Ces passionnés ont remis à flot des navires à l’abandon
Jusqu’à ce soir, la baie de Garavan accueille la 6e édition des rencontres nautiques. L’occasion pour le public d’embarquer sur des voiles latines traditionnelles et restaurées par des amoureux de la mer
Pointus, yoles ou nacelles ondulent fièrement dans le vieux-port de Menton. Visibles d’entre tous par leurs coques fines et arrondies, prêtes à fendre paisiblement les flots... Hier, une vingtaine de voiles latines a jeté l’ancre en face de l’esplanade des Sablettes.
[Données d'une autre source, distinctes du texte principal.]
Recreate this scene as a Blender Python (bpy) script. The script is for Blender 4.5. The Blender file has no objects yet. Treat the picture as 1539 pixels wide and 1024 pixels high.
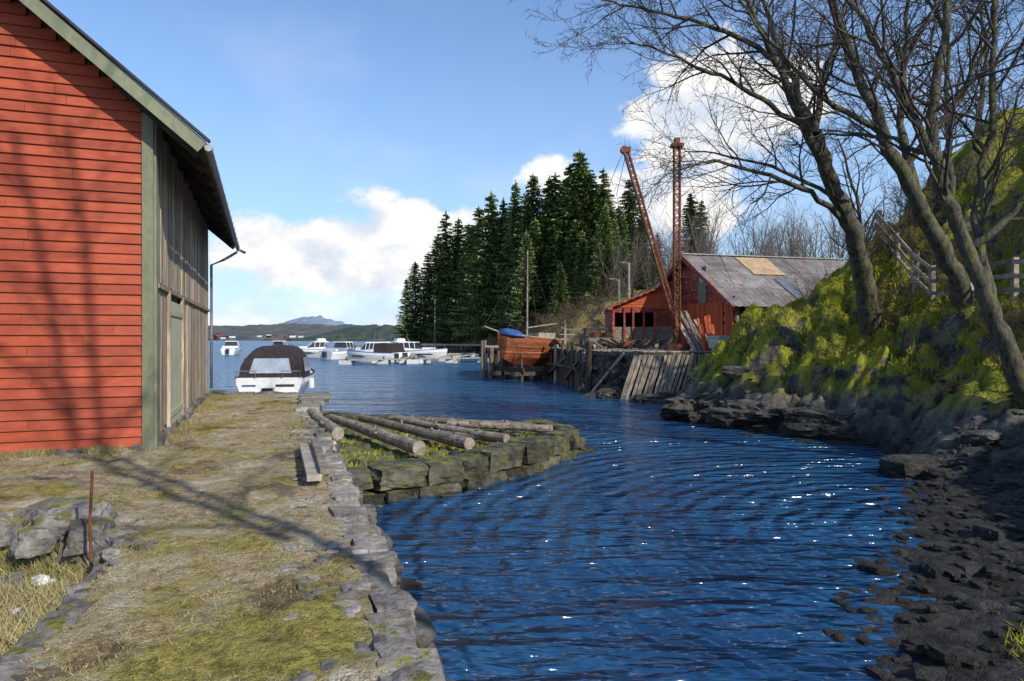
import bpy, math, random
import numpy as np
from mathutils import Vector, Matrix, noise as mn
R=random.Random(7)
scene=bpy.context.scene
scene.view_settings.view_transform='Standard'
scene.view_settings.look='None'
scene.view_settings.exposure=0

# ---------------------------------------------------------------- mesh builder
class MB:
    def __init__(s): s.v=[];s.f=[];s.m=[];s.c=[]
    def add(s,vs,fs,mat=0,var=None):
        if var is None: var=R.random()
        n=len(s.v)
        s.v.extend([tuple(p) for p in vs])
        for f in fs:
            s.f.append([i+n for i in f]);s.m.append(mat);s.c.append(var)
    def box(s,c,size,mat=0,rot=None,var=None):
        x,y,z=[q/2 for q in size]
        vs=[Vector((a*x,b*y,d*z)) for a in(-1,1) for b in(-1,1) for d in(-1,1)]
        if rot is not None:
            vs=[rot@q for q in vs]
        c=Vector(c)
        s.add([tuple(q+c) for q in vs],[(0,1,3,2),(4,6,7,5),(0,4,5,1),(2,3,7,6),(0,2,6,4),(1,5,7,3)],mat,var)
    def beam(s,p0,p1,w,h,mat=0,var=None,up=(0,0,1)):
        p0=Vector(p0);p1=Vector(p1);d=(p1-p0);L=d.length
        if L<1e-5:return
        d.normalize();u=Vector(up)
        if abs(d.dot(u))>.98:u=Vector((1,0,0))
        a=d.cross(u).normalized();b=a.cross(d).normalized()
        rot=Matrix((a,d,b)).transposed()
        s.box((p0+p1)/2,(w,L,h),mat,rot,var)
    def tube(s,pts,rad,n=6,mat=0,var=None,cap=True):
        pts=[Vector(p) for p in pts];vs=[];fs=[]
        N=len(pts);ref=Vector((.31,.53,.79))
        for i in range(N):
            d=(pts[min(i+1,N-1)]-pts[max(i-1,0)])
            if d.length<1e-7:d=Vector((0,0,1))
            d.normalize()
            a=d.cross(ref)
            if a.length<.05:a=d.cross(Vector((1,0,0)))
            a.normalize();b=d.cross(a)
            r=rad[i] if hasattr(rad,'__len__') else rad
            for k in range(n):
                t=2*math.pi*k/n
                vs.append(pts[i]+a*(math.cos(t)*r)+b*(math.sin(t)*r))
        for i in range(N-1):
            for k in range(n):
                k2=(k+1)%n
                fs.append((i*n+k,i*n+k2,(i+1)*n+k2,(i+1)*n+k))
        if cap:
            fs.append(tuple(range(n-1,-1,-1)));fs.append(tuple(range((N-1)*n,N*n)))
        s.add(vs,fs,mat,var)
    def loft(s,secs,mat=0,closed=False,caps=False,var=None):
        n=len(secs[0]);vs=[p for q in secs for p in q];fs=[]
        for i in range(len(secs)-1):
            for k in range(n if closed else n-1):
                k2=(k+1)%n
                fs.append((i*n+k,i*n+k2,(i+1)*n+k2,(i+1)*n+k))
        if caps:
            fs.append(tuple(range(n-1,-1,-1)));fs.append(tuple(range((len(secs)-1)*n,len(secs)*n)))
        s.add(vs,fs,mat,var)
    def rock(s,c,size,mat=0,rot=0,box=.6,rough=.16,n=4,var=None,skew=1.):
        vs=[];idx={};fs=[]
        sd=Vector((R.uniform(0,90),R.uniform(0,90),R.uniform(0,90)))
        sh=Vector((R.uniform(-.25,.25),R.uniform(-.25,.25),R.uniform(-.15,.15)))*skew
        def vid(p):
            k=tuple(p)
            if k not in idx:
                q=Vector(p)/n*2-Vector((1,1,1))
                sp=q.normalized()*1.15
                w=q.lerp(sp,1-box)
                w=w*(1+rough*1.7*mn.noise(q*.9+sd)+rough*.9*abs(mn.noise(q*2.1+sd*1.3))+rough*.6*mn.noise(q*4.5+sd))
                w=Vector((w.x+sh.x*w.z*.6+sh.y*w.y*.5,w.y+sh.y*w.z*.6,w.z+sh.z*w.x))
                w=Vector((w.x*size[0]/2,w.y*size[1]/2,w.z*size[2]/2))
                w.rotate(Matrix.Rotation(rot,3,'Z'))
                idx[k]=len(vs);vs.append(w+Vector(c))
            return idx[k]
        for ax in range(3):
            for side in(0,n):
                for i in range(n):
                    for j in range(n):
                        q=[]
                        for(a,b) in((0,0),(1,0),(1,1),(0,1)):
                            p=[0,0,0];p[ax]=side;p[(ax+1)%3]=i+a;p[(ax+2)%3]=j+b
                            q.append(vid(tuple(p)))
                        if side==0:q.reverse()
                        fs.append(q)
        s.add(vs,fs,mat,var)
    def obj(s,name,mats,parent=None,smooth=False,loc=None,rotz=None):
        me=bpy.data.meshes.new(name);me.from_pydata(s.v,[],s.f)
        for m in mats:me.materials.append(m)
        me.polygons.foreach_set('material_index',s.m)
        at=me.attributes.new('var','FLOAT','FACE');at.data.foreach_set('value',s.c)
        if smooth:me.polygons.foreach_set('use_smooth',[True]*len(s.f))
        me.update()
        o=bpy.data.objects.new(name,me);scene.collection.objects.link(o)
        if parent:o.parent=parent
        if loc:o.location=loc
        if rotz is not None:o.rotation_euler=(0,0,rotz)
        return o
def empty(name,loc=(0,0,0),rotz=0):
    o=bpy.data.objects.new(name,None);scene.collection.objects.link(o)
    o.location=loc;o.rotation_euler=(0,0,rotz);o.empty_display_size=.3
    return o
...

À l’occasion de la 6e édition des rencontres nautiques – qui se poursuit jusqu’à ce soir (lire par ailleurs) – les visiteurs ont pu monter gratuitement à bord de ces navires historiques et ainsi prendre le large quelques instants. «L’idée est de faire découvrir au public des bateaux millénaires et très emblématiques de la navigation en Méditerranée. Les voiles latines se font de plus en plus rares et doivent leur survie à une poignée de passionnés qui prennent de leur temps pour les restaurer », souligne Serge Giacomazzi, président du club nautique de Menton, association à l’initiative de l’événement (1).
De belles histoires nées dans le port de Menton
Et certains passionnés de voiles latines se réjouissent tout particulièrement de faire escale à Menton ce week-end. Car, pour certains, la cité représente le port d’attache qui a vu naître le début d’une histoire... maritime. « C’est ici que je l’ai vu pour la première fois !, s’exclame l’Italien Edo Repetto tout en resserrant les noeuds de son embarcation ligure que l’on appelle aussi le «leudo». Il y avait une coque de bateau abandonnée à Garavan. J’ai décidé de la récupérer pour créer mon propre voilier.» Durant plus de deux ans, Le Génois a rassemblé – pièce par pièce – les éléments qui constituent le «leudo», la voile traditionnelle de Ligurie qui était utilisée pour le transport de marchandises jusqu’au 20e siècle. « Pour moi, c’était une façon de transmettre un héritage maritime. Pour ne pas qu’il tombe dans l’oubli.» Pour le Niçois Olympe Pellegrino, Garavan est également le point d’ancrage de son histoire avec le «Moby Dick». Un jour, il repère une balancelle génoise de 1920 à Menton. Huit ans plus tard, il la retrouve totalement délabrée à Antibes ! Il se lance dans un sauvetage compliqué. « J’ai passé deux ans à retaper ce voilier. Et avec lui, j’ai vécu de nombreuses aventures...» Brûlé mais aussi en partie coulé... Il faut dire que le «Moby Dick» a eu une vie plutôt houleuse aux côtés de son capitaine niçois. Mais jamais de naufrage. Même au creux de la vague. Sauver la voile latine pour sa valeur sentimentale et patrimoniale... deux raisons qui animent Michel Natoli. Depuis quinze ans, le Gaudois est propriétaire d’un pointu datant de 1960. « Je suis né en Tunisie et j’ai vécu toute mon enfance à côté d’un port. J’ai voulu ressusciter le voilier de mon enfance...» Un jour, le passionné a décidé de restaurer une épave qui était vouée à disparaître. « J’ai passé trois ans à raison de six heures par jour pour lui redonner une âme...» La voile latine mouille dans le port de Garavan depuis huit ans. « C’est une belle aventure mais c’est aussi un investissement financier immense. Je sais que je perdais beaucoup d’argent si je devais revendre mon bateau. Mais, ça n’a pas d’importance.» Un amour inconditionnel qui a de quoi déboussoler. Vous avez encore toute la matinée pour découvrir les voiles latines et voguer en compagnie de « sauveteurs » en mer atypiques.
1. Manifestation organisée en collaboration avec la section Voiles latines en Riviera, la Société publique locale des ports de Menton, la Ville de Menton et son Centre nautique, la SNSM et l’association A Ciocoula.